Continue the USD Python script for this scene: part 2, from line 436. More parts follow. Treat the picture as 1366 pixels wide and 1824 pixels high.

* * *

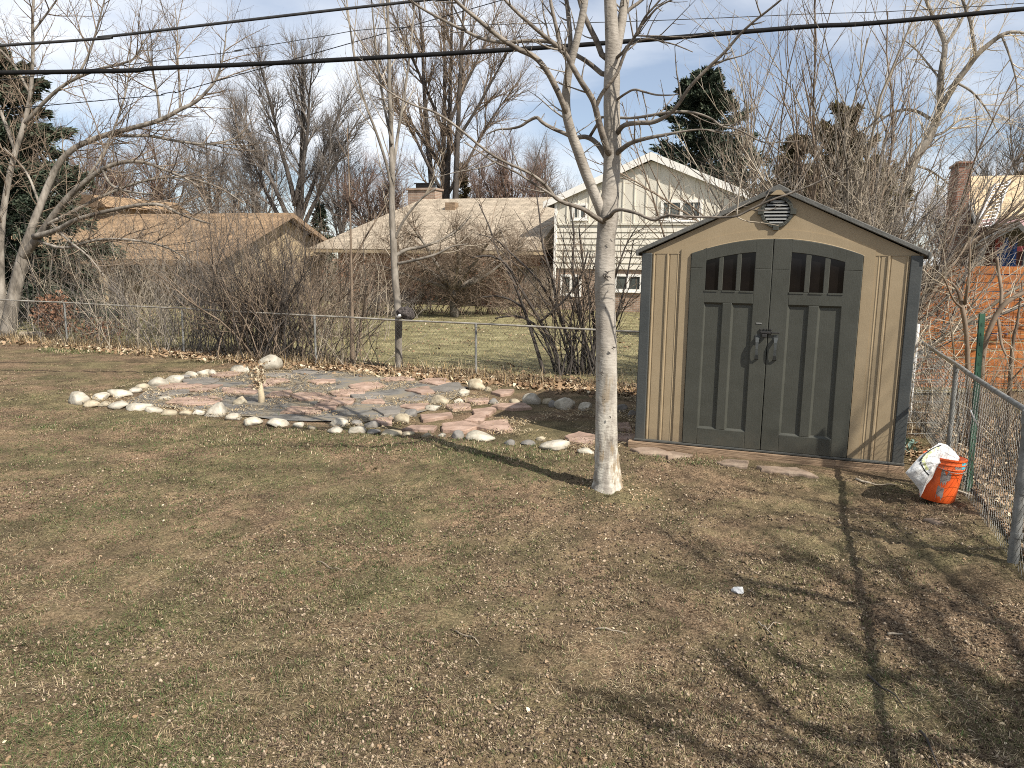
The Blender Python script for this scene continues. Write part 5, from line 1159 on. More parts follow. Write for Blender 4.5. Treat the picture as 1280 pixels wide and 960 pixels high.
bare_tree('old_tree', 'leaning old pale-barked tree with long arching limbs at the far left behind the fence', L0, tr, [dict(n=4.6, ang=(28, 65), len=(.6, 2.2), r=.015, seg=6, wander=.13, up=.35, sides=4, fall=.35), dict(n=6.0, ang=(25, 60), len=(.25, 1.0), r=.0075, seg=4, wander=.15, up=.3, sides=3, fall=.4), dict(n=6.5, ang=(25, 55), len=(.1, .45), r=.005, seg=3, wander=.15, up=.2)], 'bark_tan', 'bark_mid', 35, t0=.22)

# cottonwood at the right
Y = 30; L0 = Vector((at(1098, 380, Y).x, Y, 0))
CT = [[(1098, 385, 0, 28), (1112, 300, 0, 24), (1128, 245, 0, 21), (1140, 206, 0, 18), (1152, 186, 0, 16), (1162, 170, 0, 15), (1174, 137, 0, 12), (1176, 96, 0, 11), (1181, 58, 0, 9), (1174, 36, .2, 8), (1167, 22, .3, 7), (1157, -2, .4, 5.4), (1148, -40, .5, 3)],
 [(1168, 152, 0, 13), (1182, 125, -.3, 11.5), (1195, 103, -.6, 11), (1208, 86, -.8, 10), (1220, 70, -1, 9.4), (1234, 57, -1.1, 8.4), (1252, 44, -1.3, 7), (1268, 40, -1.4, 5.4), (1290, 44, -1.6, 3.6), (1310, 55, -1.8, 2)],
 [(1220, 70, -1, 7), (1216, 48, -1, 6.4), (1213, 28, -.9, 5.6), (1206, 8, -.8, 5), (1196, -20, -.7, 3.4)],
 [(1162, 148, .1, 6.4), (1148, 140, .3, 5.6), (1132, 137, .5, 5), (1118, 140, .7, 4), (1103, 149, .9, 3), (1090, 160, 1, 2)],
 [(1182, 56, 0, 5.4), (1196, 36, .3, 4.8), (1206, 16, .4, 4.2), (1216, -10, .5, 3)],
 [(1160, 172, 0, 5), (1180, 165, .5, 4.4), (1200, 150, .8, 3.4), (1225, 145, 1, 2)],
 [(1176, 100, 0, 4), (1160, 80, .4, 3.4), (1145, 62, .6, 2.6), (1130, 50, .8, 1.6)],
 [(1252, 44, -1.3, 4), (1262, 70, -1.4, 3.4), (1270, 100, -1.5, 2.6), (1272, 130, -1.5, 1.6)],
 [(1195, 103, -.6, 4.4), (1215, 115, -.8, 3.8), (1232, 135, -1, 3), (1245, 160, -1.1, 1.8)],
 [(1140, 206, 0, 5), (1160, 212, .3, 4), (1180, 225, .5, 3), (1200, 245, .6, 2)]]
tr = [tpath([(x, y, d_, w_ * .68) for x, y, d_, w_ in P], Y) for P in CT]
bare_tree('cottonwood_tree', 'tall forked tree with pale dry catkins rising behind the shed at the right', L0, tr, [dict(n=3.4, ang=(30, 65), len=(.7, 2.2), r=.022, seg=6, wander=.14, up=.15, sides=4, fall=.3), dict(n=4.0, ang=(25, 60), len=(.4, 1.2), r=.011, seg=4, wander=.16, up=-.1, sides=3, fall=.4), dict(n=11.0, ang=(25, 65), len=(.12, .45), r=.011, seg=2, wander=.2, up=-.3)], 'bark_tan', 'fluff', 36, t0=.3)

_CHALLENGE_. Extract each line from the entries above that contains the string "scene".

_SOLUTION TO THIS TASK_.
Continue the USD Python script for this scene: part 2, from line 436. More parts follow. Treat the picture as 1366 pixels wide and 1824 pixels high.
The Blender Python script for this scene continues. Write part 5, from line 1159 on. More parts follow. Write for Blender 4.5. Treat the picture as 1280 pixels wide and 960 pixels high.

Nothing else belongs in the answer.